— start of Dataset records —

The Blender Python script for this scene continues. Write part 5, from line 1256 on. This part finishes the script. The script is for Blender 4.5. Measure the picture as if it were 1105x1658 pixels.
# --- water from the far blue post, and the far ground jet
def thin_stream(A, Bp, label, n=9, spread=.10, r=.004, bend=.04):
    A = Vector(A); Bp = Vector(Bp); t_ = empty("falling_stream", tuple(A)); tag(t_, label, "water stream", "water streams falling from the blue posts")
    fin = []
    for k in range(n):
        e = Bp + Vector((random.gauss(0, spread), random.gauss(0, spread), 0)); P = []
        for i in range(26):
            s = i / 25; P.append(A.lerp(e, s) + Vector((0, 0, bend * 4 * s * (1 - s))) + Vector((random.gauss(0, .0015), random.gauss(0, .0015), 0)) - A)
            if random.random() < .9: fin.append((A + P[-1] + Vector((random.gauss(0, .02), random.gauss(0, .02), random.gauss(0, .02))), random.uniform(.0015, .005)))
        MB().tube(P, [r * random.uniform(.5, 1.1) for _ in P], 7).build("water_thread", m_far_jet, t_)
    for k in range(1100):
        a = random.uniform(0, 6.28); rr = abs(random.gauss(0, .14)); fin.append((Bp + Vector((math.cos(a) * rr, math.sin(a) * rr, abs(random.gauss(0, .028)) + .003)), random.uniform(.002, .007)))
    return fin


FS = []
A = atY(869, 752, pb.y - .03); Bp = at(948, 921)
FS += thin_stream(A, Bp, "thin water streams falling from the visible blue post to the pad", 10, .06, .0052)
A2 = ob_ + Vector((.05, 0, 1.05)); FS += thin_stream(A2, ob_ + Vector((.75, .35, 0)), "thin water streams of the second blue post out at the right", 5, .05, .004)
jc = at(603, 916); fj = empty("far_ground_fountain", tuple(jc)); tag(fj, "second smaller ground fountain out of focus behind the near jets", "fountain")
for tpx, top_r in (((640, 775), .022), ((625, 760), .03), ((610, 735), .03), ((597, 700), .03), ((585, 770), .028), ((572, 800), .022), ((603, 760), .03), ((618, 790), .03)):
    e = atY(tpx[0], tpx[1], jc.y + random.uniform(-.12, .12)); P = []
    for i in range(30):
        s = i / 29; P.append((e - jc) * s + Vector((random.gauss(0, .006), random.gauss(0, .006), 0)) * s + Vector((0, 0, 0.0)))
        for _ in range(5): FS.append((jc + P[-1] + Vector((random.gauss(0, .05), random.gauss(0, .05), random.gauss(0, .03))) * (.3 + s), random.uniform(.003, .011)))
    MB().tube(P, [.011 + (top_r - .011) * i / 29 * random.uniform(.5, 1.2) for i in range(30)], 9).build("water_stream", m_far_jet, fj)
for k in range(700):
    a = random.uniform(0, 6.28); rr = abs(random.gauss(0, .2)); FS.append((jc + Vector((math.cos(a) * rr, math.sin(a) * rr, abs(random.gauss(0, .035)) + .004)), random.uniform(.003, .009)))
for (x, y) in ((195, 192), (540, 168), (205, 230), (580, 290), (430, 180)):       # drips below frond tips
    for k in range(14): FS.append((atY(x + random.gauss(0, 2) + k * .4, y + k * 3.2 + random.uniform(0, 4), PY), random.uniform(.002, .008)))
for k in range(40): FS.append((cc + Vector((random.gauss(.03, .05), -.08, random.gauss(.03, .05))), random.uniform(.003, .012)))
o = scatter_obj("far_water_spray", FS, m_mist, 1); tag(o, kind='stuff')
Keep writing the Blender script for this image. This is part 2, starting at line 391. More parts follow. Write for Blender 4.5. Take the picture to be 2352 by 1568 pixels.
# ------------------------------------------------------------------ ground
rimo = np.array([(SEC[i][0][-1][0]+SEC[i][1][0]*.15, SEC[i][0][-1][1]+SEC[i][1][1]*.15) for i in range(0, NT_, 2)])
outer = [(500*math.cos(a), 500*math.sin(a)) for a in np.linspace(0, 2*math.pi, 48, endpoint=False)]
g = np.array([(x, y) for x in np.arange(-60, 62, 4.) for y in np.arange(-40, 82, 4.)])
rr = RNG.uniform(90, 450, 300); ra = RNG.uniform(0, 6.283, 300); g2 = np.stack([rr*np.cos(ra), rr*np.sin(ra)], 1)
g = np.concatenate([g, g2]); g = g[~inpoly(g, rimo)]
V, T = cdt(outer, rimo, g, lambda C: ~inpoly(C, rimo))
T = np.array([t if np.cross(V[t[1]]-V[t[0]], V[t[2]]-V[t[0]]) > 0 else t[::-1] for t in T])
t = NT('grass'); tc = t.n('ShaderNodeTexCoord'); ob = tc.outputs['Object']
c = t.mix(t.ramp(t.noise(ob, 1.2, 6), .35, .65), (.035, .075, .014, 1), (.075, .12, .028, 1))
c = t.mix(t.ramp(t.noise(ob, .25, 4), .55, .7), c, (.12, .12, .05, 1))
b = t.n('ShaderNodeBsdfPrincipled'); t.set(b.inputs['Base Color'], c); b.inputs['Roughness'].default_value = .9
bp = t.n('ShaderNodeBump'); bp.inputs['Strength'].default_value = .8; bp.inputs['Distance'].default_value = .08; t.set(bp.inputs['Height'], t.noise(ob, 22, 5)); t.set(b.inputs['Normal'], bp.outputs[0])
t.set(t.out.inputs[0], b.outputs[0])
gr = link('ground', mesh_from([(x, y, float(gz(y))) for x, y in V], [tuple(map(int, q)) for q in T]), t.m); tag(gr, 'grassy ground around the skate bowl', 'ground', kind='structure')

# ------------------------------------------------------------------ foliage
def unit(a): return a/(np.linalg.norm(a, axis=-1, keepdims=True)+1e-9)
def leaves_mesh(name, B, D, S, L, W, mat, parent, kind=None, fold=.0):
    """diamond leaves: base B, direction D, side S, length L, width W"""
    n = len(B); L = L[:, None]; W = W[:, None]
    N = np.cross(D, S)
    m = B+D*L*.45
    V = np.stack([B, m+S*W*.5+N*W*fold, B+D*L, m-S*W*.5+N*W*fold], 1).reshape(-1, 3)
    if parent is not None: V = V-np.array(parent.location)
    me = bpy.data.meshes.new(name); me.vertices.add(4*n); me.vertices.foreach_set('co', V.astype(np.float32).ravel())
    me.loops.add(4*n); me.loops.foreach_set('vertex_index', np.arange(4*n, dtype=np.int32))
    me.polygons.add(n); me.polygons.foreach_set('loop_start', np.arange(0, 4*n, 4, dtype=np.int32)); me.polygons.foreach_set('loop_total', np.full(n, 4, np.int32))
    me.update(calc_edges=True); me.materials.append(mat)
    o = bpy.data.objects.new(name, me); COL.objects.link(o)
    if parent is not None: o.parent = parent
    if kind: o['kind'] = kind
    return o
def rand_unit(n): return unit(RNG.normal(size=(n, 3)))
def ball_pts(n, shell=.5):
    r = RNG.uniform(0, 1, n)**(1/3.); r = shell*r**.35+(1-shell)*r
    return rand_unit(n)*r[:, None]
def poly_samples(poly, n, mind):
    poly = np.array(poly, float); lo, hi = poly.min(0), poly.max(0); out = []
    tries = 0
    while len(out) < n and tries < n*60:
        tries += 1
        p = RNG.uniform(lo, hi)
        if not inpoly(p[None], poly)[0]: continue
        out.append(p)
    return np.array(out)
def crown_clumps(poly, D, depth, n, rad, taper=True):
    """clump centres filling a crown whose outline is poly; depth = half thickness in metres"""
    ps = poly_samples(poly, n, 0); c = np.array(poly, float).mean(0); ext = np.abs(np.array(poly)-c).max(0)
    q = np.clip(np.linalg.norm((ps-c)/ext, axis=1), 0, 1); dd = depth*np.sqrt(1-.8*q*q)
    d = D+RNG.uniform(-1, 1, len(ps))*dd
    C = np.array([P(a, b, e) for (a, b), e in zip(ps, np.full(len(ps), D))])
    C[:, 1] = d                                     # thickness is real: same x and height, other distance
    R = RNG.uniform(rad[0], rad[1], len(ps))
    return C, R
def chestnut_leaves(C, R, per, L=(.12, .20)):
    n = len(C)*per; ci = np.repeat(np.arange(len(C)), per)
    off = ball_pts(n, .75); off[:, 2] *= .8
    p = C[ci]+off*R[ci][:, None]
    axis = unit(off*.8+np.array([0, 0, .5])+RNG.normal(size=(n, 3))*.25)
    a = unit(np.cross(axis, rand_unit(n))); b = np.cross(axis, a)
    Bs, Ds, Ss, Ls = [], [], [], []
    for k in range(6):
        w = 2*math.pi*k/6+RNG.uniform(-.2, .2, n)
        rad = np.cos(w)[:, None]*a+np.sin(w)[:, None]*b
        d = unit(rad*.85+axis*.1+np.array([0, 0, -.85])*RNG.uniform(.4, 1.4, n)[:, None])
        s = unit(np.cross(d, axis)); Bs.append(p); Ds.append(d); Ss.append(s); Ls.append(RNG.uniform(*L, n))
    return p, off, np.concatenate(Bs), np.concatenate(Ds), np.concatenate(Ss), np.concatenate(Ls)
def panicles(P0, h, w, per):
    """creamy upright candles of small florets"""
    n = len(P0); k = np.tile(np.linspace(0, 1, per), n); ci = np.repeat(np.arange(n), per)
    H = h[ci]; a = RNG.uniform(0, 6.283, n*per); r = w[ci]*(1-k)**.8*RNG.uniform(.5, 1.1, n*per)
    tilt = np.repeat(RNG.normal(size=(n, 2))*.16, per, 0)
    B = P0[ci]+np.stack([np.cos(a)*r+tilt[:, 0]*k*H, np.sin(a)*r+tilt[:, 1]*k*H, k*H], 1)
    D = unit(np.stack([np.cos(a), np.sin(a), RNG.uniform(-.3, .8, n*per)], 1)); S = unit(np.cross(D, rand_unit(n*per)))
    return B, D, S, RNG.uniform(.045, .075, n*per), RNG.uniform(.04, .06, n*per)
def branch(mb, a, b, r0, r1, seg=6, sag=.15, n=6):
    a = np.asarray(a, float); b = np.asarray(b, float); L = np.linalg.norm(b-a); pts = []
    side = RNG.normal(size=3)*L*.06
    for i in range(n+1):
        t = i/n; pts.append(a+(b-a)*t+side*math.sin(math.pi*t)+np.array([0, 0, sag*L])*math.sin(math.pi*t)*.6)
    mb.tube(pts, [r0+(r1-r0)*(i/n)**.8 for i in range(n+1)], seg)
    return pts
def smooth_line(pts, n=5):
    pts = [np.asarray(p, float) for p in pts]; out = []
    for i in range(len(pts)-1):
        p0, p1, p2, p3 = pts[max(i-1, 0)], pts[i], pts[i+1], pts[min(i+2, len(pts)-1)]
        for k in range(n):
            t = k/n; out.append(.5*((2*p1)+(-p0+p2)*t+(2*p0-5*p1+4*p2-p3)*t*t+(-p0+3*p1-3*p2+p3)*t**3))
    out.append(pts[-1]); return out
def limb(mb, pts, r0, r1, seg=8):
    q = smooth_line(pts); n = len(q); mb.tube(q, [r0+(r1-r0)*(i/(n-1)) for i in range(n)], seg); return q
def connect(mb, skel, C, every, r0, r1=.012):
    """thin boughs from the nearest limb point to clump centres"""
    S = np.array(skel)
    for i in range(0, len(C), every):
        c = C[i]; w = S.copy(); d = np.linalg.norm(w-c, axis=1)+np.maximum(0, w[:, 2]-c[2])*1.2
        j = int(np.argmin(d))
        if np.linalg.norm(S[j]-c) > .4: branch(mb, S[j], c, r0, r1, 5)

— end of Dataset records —

- The request: Single out each line of the records above with the string "picture" in it, and copy it.

- Task answer:
The Blender Python script for this scene continues. Write part 5, from line 1256 on. This part finishes the script. The script is for Blender 4.5. Measure the picture as if it were 1105x1658 pixels.
Keep writing the Blender script for this image. This is part 2, starting at line 391. More parts follow. Write for Blender 4.5. Take the picture to be 2352 by 1568 pixels.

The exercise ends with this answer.